“Muttakîler, bollukta da darlıkta da infakta bulunurlar. Öfkeyi yutan ve insanların kusurlarını affeden kimselerdir. Allah Teâlâ da ihsan edenleri sever.” Kur’an-ı Kerim "Öfkelendiği zaman bağışlayanlar"ı övmektedir. Peygamber Efendimiz (s.a.v.) “Öfke şeytandandır, şeytan da ateşten yaratılmıştır, ateş ise su ile söndürülmektedir; öyleyse biriniz öfkelenince hemen kalkıp abdest alsın.” buyurmuştur.
Allah’ın son dini olan İslam, insan hayatını düzenlemek için gönderilmiştir. Bu bakımdan dünya ve ahiret saadetine ermek isteyen her müslüman, yaşayışını, söz ve davranışlarını İslam’a göre düzenlemek mecburiyetindedir. Bilindiği gibi insanlar farklı yaratılmışlardır.
Gerek beden ve gerekse ruhi bakımdan hiç biri diğerinin aynısı değildir. Her birinin kişiliği, karakteri, temayülü, inancı, düşünme biçimi, hayat tarzı, sevdiği ve sevmediği şeyler farklıdır. İşte insanların bu farklılıklarını anlayışla karşılamalarına “hoşgörü” diyoruz.
Hoşgörü; kolaylık ve lütuf ile muamelenin bir ileriki safhası, insanınn kendinden fedakarlık yapmasıdır. Sadece iyilik yapmakla yetinmeyip karşıdakinin bazı kusur ve hatalarına sabredip hoş karşılayabilmek, insanlara genel ve özel manada tahammül edebilmektir.
Bu âlemde her türlü düşünce olacaktır. Yüce mevlamız (cc) öyle dilemiştir. İstesek de istemesek de dünyada iyilikler de bulunacaktır kötülükler de. İnananlar da olacak inanmayanlar da. Allah inananlara hayat hakkı tanıdığı gibi, inanmayanlara da hayat hakkı tanımıştır. İnanlara rızık verdiği gibi inanmayanlara da vermiştir. Bu ilahi bir kanundur.
Dinimizin esası da sevgi üzerine kurulmuştur. “Yaratılanı sev yaratandan ötürü.” “Gelin birlik olalım, işi kolay kılalım. Sevelim, sevilelim. Dünya kimseye kalmaz.” ifadeleri önemlidir.
Sevgi, kin ve nefretin zıttıdır. Kin ve nefret sahibi olanlar sevgiden yoksundurlar. Sevgiden yoksun olan kimseler de hoşgörülü olamazlar. Sevgi insanın kendini bilmesi, kendi benliğine kavuşmasıdır. Onun için sevgili Peygamberimiz (s.a.v.) “İman etmedikçe cennete giremezsiniz, birbirinizi sevmedikçe gerçekten iman etmiş olamazsınız.” buyurmaktadır.
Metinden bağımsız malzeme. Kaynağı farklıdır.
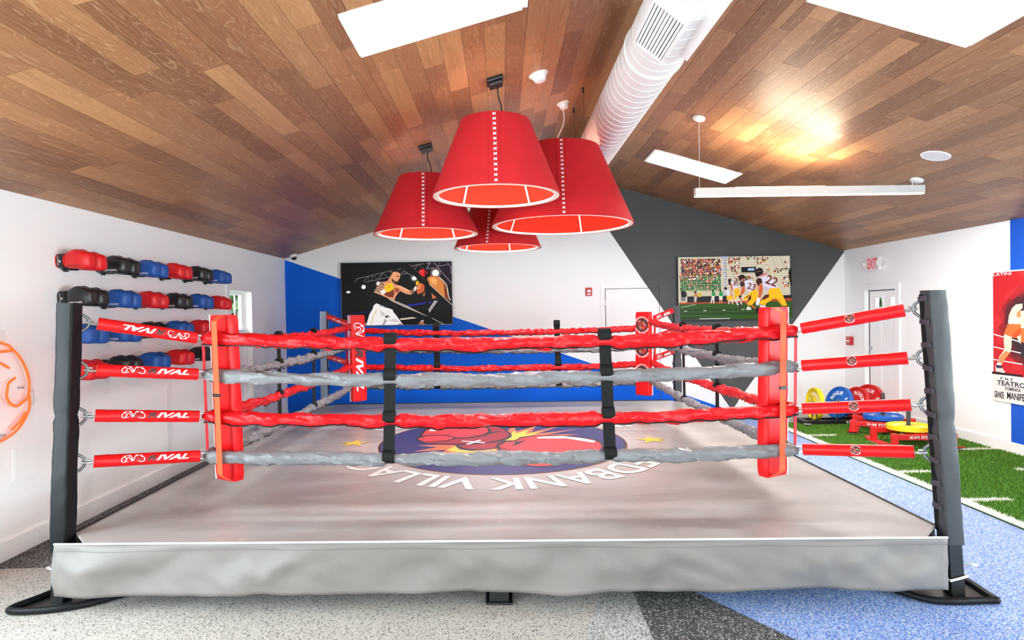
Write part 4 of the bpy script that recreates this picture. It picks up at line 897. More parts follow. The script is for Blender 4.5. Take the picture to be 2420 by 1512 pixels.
# ---- prints used on covers and pads
def rival(dark_r=True):
    """horned double-mask mark and slanted word, height 1, baseline 0"""
    f = Flat(); W_ = (250, 238, 236); D_ = (54, 44, 46)
    w_ = 0.075
    def S(pts, c=W_, ww=w_): f.line(c, ww, pts)
    for sgn in (1, -1):
        X = lambda x: 1.0 + sgn * (x - 1.0)
        P = lambda L: [(X(a_), b_) for a_, b_ in L]
        S(P([(0.20, 0.75), (0.06, 0.60), (0.0, 0.35), (0.03, 0.12), (0.16, 0.0), (0.40, 0.06), (0.56, 0.14)]))
        S(P([(0.28, 0.68), (0.34, 0.92), (0.52, 1.0), (0.78, 0.97), (0.62, 0.82)]))
        S(P([(0.28, 0.68), (0.20, 0.75), (0.24, 0.92)]))
        S(P([(0.62, 0.82), (0.80, 0.86), (0.90, 0.58), (1.0, 0.20)]))
        cc = W_ if sgn > 0 else D_
        S(P([(0.36, 0.52), (0.50, 0.66), (0.66, 0.62), (0.80, 0.42), (0.90, 0.14)]), cc)
        S(P([(0.36, 0.52), (0.44, 0.40), (0.38, 0.28), (0.28, 0.18)]), cc)
    f.text(D_, 'R', (2.2, 0.08), 0.74, w=0.86, shear=0.35, bold=0.03)
    f.text(W_, 'IVAL', (3.05, 0.08), 0.74, w=3.0, shear=0.35, bold=0.035)
    f.width = 6.05
    return f
RIVAL = rival()

# ---- turnbuckles in red covers
RC = 0.0365
MS = 1.89      # where covers meet the rope ends (on the diagonal)
UPS = {('FL', 0)}
for k, (su, sv) in CORN.items():
    for i in range(4):
        p0 = post_axis(k, ZD[i]) + Vector((-su, -sv, 0)).normalized() * 0.096
        p1 = Vector((su * MS, sv * MS, ZC[i] + 0.003))
        d_ = (p1 - p0); L = d_.length; d_.normalize()
        a0 = p0 + d_ * (0.042 if k[0] == 'F' else 0.03)
        a1 = p1 - d_ * 0.030
        O_ = RW((p0 + p1) / 2)
        lab = 'red tubular turnbuckle cover, %s of the four at the %s corner' % (LEV[i], CTXT[k])
        t = thing('turnbuckle', lab, 'turnbuckle', O_, group='padded turnbuckles at the ring corners')
        side = Vector((d_.y, -d_.x, 0)).normalized()
        if side.y > 0: side = -side                      # towards the camera side
        upv = d_.cross(side).normalized()
        if upv.z < 0: upv = -upv
        # cover tube, slightly irregular, open ends
        cm = MB(); NS = 26; n = 18; vs = []
        for s_ in range(NS + 1):
            q = a0.lerp(a1, s_ / NS)
            for j in range(n):
                an = 2 * pi * j / n
                rr_ = RC * (1 + 0.05 * noise.noise(Vector((s_ * 0.5, cos(an), sin(an) + i * 3 + su))))
                vs.append(q + (side * cos(an) + upv * sin(an)) * rr_)
        for s_ in (0, NS):
            q = a0.lerp(a1, s_ / NS)
            for j in range(n):
                an = 2 * pi * j / n; vs.append(q + (side * cos(an) + upv * sin(an)) * RC * 0.72)
        fs = [(s_ * n + j, s_ * n + (j + 1) % n, s_ * n + n + (j + 1) % n, s_ * n + n + j) for s_ in range(NS) for j in range(n)]
        b0, b1 = (NS + 1) * n, (NS + 2) * n
        for j in range(n):
            fs.append((j, (j + 1) % n, b0 + (j + 1) % n, b0 + j)); fs.append((NS * n + j, NS * n + (j + 1) % n, b1 + (j + 1) % n, b1 + j))
        fs += [tuple(b0 + j for j in range(n)), tuple(b1 + j for j in range(n))]
        cm.add(vs, fs)
        co = rbuild(cm, 'cover', M['redvinyl'], t, O_, smooth=50)
        # steel hook at the post end, link at the rope end
        hk = MB(); hk.tube([a0 - d_ * 0.02 + upv * 0.008, p0 - d_ * 0.012 + upv * 0.012, p0 - d_ * 0.02 - upv * 0.004, p0 + d_ * 0.02 - upv * 0.008, a0 + d_ * 0.03], 0.0075, 7)
        rbuild(hk, 'hook', M['chrome'], t, O_, smooth=50)
        lk = MB(); c0 = a1 + d_ * 0.02
        lk.tube([c0 + d_ * 0.034 * cos(q) + upv * 0.018 * sin(q) for q in [2 * pi * m_ / 12 for m_ in range(12)]], 0.006, 6, closed=True)
        rbuild(lk, 'link', M['chrome'], t, O_, smooth=50)
        # print
        along = d_ if d_.dot(EX) > 0 else -d_
        flip = (k, i) in UPS
        pr = MB(); Lc = (a1 - a0).length; mid = (a0 + a1) / 2
        if k in ('FL', 'BR', 'BL'):
            h = 0.041; hx = 0.060
            if k == 'BL': h *= 0.6; hx *= 0.6
            wd = RIVAL.width * hx; off = 0.035 if k == 'FL' else 0.0
            def fn(x, y, l):
                xx = x * hx - wd / 2 + off; yy = (y - 0.45) * h
                if flip: xx, yy = -xx + 2 * off, -yy - 0.008
                an = yy / RC + (0.30 if k == 'FL' else 0.15)
                return mid + along * xx + (side * cos(an) + upv * sin(an)) * (RC * 1.055 + l)
            RIVAL.into(pr, fn, 0.00004)
        else:
            sc_ = 0.0185
            def fn(x, y, l):
                an = y * sc_ / RC + 0.25
                return mid + along * (x * sc_) + (side * cos(an) + upv * sin(an)) * (RC * 1.055 + l)
            E_DARK.into(pr, fn, 0.00003)
        rbuild(pr, 'print', M['print'], co, O_)

# ---- ropes in sleeves
SPC = {'near': [(-0.675, -0.70), (0.69, 0.715)], 'far': [(-0.806, -0.80), (0.725, 0.74)], 'left': [(-0.625, -0.64), (0.31, 0.28)], 'right': [(-0.535, -0.525), (0.43, 0.40)]}
ZMID_ = [1.418, 1.197, 0.933, 0.690]
ROPE = 1.875; RRAD = 0.0345
SIDES = {'near': ('FL', 'FR'), 'far': ('BL', 'BR'), 'left': ('FL', 'BL'), 'right': ('FR', 'BR')}
RSIDE = {}
def rope_end(k, i):
    su, sv = CORN[k]; return Vector((su * ROPE, sv * ROPE, ZC[i]))
DZ = {('near', 0): [0.012, -0.004], ('far', 0): [-0.055, -0.075], ('far', 1): [-0.05, -0.085], ('far', 2): [-0.02, -0.04], ('far', 3): [-0.01, -0.006],
      ('left', 0): [0.0, 0.0], ('right', 3): [0.0, 0.02]}
for sd, (ka, kb) in SIDES.items():
    for i in range(4):
        A = rope_end(ka, i); B = rope_end(kb, i)
        e = DZ.get((sd, i), [0, 0]); A = A + Vector((0, 0, 0)); B = B + Vector((0, 0, 0))
        ax = (B - A).normalized(); A = A - ax * 0.02; B = B + ax * 0.02
        sag = (ZC[i] - ZMID_[i]) if sd in ('near',) else (ZC[i] - ZMID_[i]) * 0.9
        out = Vector((-ax.y, ax.x, 0))
        seed = {'near': 1.0, 'far': 21.0, 'left': 41.0, 'right': 61.0}[sd] + i * 5.3
        scr = 1.0 if sd == 'near' else 1.25           # far sleeves are bunched more
        NS = 330 if sd == 'near' else 240; n = 18
        def centre(s_):
            q = A.lerp(B, s_); c4 = 1 - abs(2 * s_ - 1) ** 2.6
            z = q.z - sag * c4 + (e[0] + (e[1] - e[0]) * s_) * (1 if sd == 'far' else 1)
            wob = 0.004 * noise.noise(Vector((s_ * 9, seed, 0.3)))
            return Vector((q.x, q.y, z + wob)) + out * 0.004 * noise.noise(Vector((s_ * 8, seed, 4.1)))
        L = (B - A).length
        def radius(s_, an):
            x = s_ * L
            r_ = (1.16 if sd == 'near' else 1.05) + 0.30 * scr * noise.noise(Vector((x * 6 + 1.5 * sin(an), cos(an) * 1.1, seed)))
            r_ += 0.36 * scr * noise.noise(Vector((x * 13 + 2.2 * cos(an + seed), sin(an) * 1.4, seed + 7)))
            r_ -= 0.34 * scr * abs(noise.noise(Vector((x * 17 + 3.0 * sin(an + 1.0), cos(an), seed + 3))))
            if sd != 'near': r_ += 0.12 * sin(x * 75 + 1.2 * an + 5 * noise.noise(Vector((x * 3, seed, 0))))
            fall = max(0.0, -sin(an)) ** 3 * (0.30 + 0.4 * noise.noise(Vector((x * 6.5, seed, 8.8))))
            r_ += fall * (0.75 if sd == 'near' else 0.35)
            pos_ = (A.x + (B.x - A.x) * s_) if sd in ('near', 'far') else (A.y + (B.y - A.y) * s_)
            cin = max(math.exp(-((pos_ - q_[0]) / 0.05) ** 4) for q_ in SPC[sd])
            return RRAD * (max(0.6, r_) * (1 - cin) + 0.80 * cin)
        g = MB(); vs = []
        for s_ in range(NS + 1):
            c_ = centre(s_ / NS); tp = min(1.0, 0.62 + 0.38 * min(s_, NS - s_) / 4)
            for j in range(n):
                an = 2 * pi * j / n
                vs.append(c_ + (out * cos(an) + Vector((0, 0, 1)) * sin(an)) * radius(s_ / NS, an) * tp)
        fs = [(s_ * n + j, s_ * n + (j + 1) % n, s_ * n + n + (j + 1) % n, s_ * n + n + j) for s_ in range(NS) for j in range(n)]
        fs += [tuple(range(n)), tuple(NS * n + j for j in range(n))]
        g.add(vs, fs)
        cn = 'red' if i % 2 == 0 else 'grey'
        O_ = RW((A + B) / 2)
        t = thing('ring_rope', '%s sleeved rope, %s of the four along the %s side of the ring' % (cn, LEV[i], sd), 'rope', O_, group='sleeved ring ropes')
        so = rbuild(g, 'sleeve', M['redsleeve'] if i % 2 == 0 else M['greysleeve'], t, O_, smooth=60)
        zp = []
        for s_ in range(0, NS + 1, 2):
            q = s_ / NS; an = -pi / 2 - (0.35 if out.y > 0 or sd in ('left', 'right') else -0.35) + 0.5 * noise.noise(Vector((q * 6, seed, 2.2)))
            if sd == 'near' and i in (1, 3): an = -pi / 2 - 0.75 * (1 if out.y > 0 else -1) * -1 + 0.9 * noise.noise(Vector((q * 5, seed, 2.2)))
            zp.append(centre(q) + (out * cos(an) + Vector((0, 0, 1)) * sin(an)) * (radius(q, an) + 0.001))
        rbuild(MB().tube(zp, 0.0058 if sd == 'near' else 0.0045, 5), 'zipper', M['black'], so, O_)
        RSIDE[(sd, i)] = (centre, A, B, out)

# ---- webbing spacers that tie the four ropes together
SPN = {('near', 0): 'left one on the near side', ('near', 1): 'right one on the near side', ('far', 0): 'left one on the far side', ('far', 1): 'right one on the far side',
       ('left', 0): 'nearer one on the left side', ('left', 1): 'farther one on the left side', ('right', 0): 'nearer one on the right side', ('right', 1): 'farther one on the right side'}
for sd, lst in SPC.items():
    for m_, (c_top, c_bot) in enumerate(lst):
        pts = []
        for i in range(4):
            centre, A, B, out = RSIDE[(sd, i)]
            pos_ = c_top + (c_bot - c_top) * i / 3
            s_ = (pos_ - (A.x if sd in ('near', 'far') else A.y)) / ((B.x - A.x) if sd in ('near', 'far') else (B.y - A.y))
            pts.append(centre(s_))
        ax = (B - A).normalized(); ax.z = 0; ax.normalize()
        O_ = RW(pts[3])
        t = thing('rope_spacer', 'black webbing spacer strap holding the ropes apart, %s' % SPN[(sd, m_)], 'strap', O_, group='rope spacer straps')
        ww = 0.037
        for i in range(3):
            a_, b_ = pts[i], pts[i + 1]; wb = MB()
            o_ = out * 0.0025
            wb.add([a_ - ax * ww + o_, a_ + ax * ww + o_, b_ + ax * ww + o_, b_ - ax * ww + o_, a_ - ax * ww - o_, a_ + ax * ww - o_, b_ + ax * ww - o_, b_ - ax * ww - o_],
                   [(0, 1, 2, 3), (7, 6, 5, 4), (0, 4, 5, 1), (1, 5, 6, 2), (2, 6, 7, 3), (3, 7, 4, 0)])
            rbuild(wb, 'webbing', M['blackmatte'], t, O_)
        for i in range(4):
            lp = MB(); n = 16; vs = []
            wl_ = ww if sd in ('near', 'far') else ww * 0.8
            for q in (-wl_ - 0.001, wl_ + 0.001):
                for j in range(n):
                    an = 2 * pi * j / n
                    vs.append(pts[i] + ax * q + (out * cos(an) + Vector((0, 0, 1)) * sin(an) * 1.12) * (RRAD * (1.12 if sd in ('near', 'far') else 0.86)))
            fs = [(j, (j + 1) % n, n + (j + 1) % n, n + j) for j in range(n)] + [tuple(range(n)), tuple(range(2 * n - 1, n - 1, -1))]
            lp.add(vs, fs); rbuild(lp, 'loop', M['blackmatte'], t, O_, smooth=40)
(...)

Hoşgörüyü gerçekleştirecek olan esaslardan biri de insanların kusurlarını örtmektir. Dinimiz müminleri buna teşvik etmektedir. Nitekim Peygamber efendimiz (s.a.v.) hadisi şeriflerinde şöyle buyurmuştur: “Kim bir müslümanın ayıp ve kusurunu örterse, kıyamet gününde Allah da o kimsenin ayıp ve kusurunu örter.”
Hoşgörüyü sağlayacak bir diğer husus da affedici olmaktır. Affetmesini bilmeyen hoşgörülü olamaz. Bunun tersini söylemekte mümkündür. Hoşgörülü olan affedici olur. Yüce dinimiz islamiyetin en bariz vasıflarından biri de affedici olmaktır. Peygamberimiz (s.a.v.)’ duasında yer bulan ifadesiyle: “Allah’ım sen çok affedicisin. Affetmeyi seversin. Beni bağışla.” Allah affedicidir affedenleri de sever. Sevelim, sevilelim, hoşgörelim, affedelim.